I listened to the story of how Jagannathan courageously took on the multinational shrimp industry to win an Indian Supreme Court decision to close the shrimp farms. These farms had been destroying the land, the fresh water supply, and the livelihood of people living in the coastal villages in the Nagapattinam District of Tamil Nadu. Unfortunately, Jagannathan's "victory" in the Courts did not bring an end to the shrimp farms, but he refused to give up. During my subsequent visits to India, I watched as he so eloquently inspired the people in the surrounding villages to raise their voices and drive the shrimp farms out of India. In spite of his advanced age and failing eyesight, he frequently met with government leaders and laboriously wrote letters warning them about the devastating effects of these farms on the environment. Since the tsunami, we now know he was right, and many groups around the world have begun to take up his cause.

The people of the Nagapattinam District of Tamil Nadu refer to Jagannathan as "Appa" (Father). Like a father, he is their leader, their problem-solver, and their protector.

Krishnammal is the most amazing woman whom I have ever met. She was born into extreme poverty in a Dalit (commonly referred to as “Untouchable”) community and dedicated her entire life to serving her people. Krishnammal is lovingly known as "Amma" or "Mother" throughout the region. She is comforting and gentle, yet strong and confident. For many years, she has had a dream of replacing damp, poorly ventilated mud huts with brick houses. She once wrote to me that as she traveled through the villages, she observed that children were always sick, and she felt this was due to their impoverished living conditions.

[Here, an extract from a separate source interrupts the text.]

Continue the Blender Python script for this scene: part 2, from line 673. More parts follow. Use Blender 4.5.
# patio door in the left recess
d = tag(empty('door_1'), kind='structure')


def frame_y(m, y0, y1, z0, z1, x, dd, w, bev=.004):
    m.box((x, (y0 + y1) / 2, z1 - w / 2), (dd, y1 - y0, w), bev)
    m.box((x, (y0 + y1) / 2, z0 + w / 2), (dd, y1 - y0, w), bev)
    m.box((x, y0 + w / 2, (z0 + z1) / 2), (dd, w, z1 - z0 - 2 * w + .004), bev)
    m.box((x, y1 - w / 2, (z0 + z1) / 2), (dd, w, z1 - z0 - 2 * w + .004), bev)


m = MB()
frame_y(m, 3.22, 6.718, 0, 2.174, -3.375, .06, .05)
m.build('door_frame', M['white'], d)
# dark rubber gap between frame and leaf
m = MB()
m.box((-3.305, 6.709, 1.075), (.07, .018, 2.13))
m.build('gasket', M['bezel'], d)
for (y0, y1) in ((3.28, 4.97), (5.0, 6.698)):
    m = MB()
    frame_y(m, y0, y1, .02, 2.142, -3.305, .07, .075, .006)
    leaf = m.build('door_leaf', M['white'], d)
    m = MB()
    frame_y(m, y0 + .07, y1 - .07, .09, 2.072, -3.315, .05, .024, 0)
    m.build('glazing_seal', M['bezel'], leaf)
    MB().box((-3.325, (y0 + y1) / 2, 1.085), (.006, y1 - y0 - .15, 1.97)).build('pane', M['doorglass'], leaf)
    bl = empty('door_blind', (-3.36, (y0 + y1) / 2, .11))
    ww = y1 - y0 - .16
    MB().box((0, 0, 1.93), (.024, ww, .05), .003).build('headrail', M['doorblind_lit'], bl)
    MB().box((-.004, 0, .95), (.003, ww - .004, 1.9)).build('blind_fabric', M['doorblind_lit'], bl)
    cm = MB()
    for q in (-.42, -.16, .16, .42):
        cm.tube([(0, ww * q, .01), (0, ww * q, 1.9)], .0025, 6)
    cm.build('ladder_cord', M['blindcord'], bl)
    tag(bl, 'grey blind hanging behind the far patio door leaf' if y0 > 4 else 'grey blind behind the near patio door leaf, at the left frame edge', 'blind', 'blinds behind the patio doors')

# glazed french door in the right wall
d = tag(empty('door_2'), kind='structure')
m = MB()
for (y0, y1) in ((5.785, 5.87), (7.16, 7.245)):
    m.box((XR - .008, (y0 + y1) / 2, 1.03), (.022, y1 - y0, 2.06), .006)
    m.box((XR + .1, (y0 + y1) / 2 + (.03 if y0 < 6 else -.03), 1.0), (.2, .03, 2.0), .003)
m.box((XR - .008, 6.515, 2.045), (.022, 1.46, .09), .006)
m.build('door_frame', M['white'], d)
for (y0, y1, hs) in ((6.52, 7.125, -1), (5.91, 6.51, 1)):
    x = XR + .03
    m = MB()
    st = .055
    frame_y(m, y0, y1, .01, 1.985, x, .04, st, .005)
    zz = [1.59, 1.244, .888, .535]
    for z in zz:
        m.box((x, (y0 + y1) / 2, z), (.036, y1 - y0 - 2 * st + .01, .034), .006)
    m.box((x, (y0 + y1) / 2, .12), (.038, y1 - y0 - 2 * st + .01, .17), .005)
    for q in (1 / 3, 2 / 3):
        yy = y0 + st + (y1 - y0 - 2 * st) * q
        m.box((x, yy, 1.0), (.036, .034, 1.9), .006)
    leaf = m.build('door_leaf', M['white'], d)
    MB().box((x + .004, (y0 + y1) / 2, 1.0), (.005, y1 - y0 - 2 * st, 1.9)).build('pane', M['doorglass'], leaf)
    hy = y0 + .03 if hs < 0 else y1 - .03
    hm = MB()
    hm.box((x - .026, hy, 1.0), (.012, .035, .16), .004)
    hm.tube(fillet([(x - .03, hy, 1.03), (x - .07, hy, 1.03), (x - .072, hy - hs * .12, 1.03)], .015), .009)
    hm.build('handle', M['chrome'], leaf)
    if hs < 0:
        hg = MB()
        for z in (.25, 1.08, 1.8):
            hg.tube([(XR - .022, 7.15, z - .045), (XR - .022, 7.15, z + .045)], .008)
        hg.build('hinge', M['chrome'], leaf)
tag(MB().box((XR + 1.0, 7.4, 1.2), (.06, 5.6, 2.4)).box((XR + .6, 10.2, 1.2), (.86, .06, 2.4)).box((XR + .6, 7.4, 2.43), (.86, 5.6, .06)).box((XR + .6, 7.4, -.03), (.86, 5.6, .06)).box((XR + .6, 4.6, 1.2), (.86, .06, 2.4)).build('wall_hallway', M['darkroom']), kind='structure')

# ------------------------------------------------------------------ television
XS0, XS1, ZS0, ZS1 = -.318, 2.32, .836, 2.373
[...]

Since sick children cannot succeed in school, she had to find a way to build more houses and improve their living conditions. A few years later, I traveled with her through the district, and I understood what she had told me. Children living in villages where LAFTI had built brick houses appeared to be bright-eyed and healthy. In villages where families still lived in mud huts, all the children had coughs and runny eyes and noses.

As we continued to drive through the many villages, word rapidly spread that "Amma is coming," and everyone ran to greet her. As a mother, she listened to their problems, handed out a few rupees to those in need, and offered words of encouragement and hope. She promised to help provide an acre of land and a house for each family, but they had to help with the labor and, if possible, make a small financial contribution. She taught them how to form savings groups and to work together as a community. Traditionally, India has been a male dominated society, especially among the poor. In order to break this cycle and empower women to reach their fullest potential, Krishnammal has been placing the ownership of the land and the houses in the women’s names.

Although Krishnammal has very few material comforts or personal possessions, her life is richly endowed with love and mutual admiration. I once tried to give her an umbrella. With a smile and a wave of her hand, she said "I have no needs," and she handed it to someone else. This small gesture so typifies Amma. She taught me that happiness comes from within and that anything is possible.

Jagannathan and Krishnammal strongly believe in the power of education, and they helped to educate hundreds of children over the years. Through LAFTI, they established three hostels for orphaned children and operate several job-training facilities for adults. Most of LAFTI’s staff came from the surrounding villages, and many received their training through LAFTI’s programs.

Krishnammal and Jagannathan have provided the Dalit villagers with the tools (i.e., an education, job skills, land and housing) for a better life. Moreover, they have helped to instill the confidence and pride to succeed, and they planted the seeds for future generations.

The people of Tamil Nadu already know and love their Amma and Appa. Through the Right to Livelihood Award, the rest of the world would be able to honor this extraordinary couple and recognize their many achievements. Thank you for considering this nomination.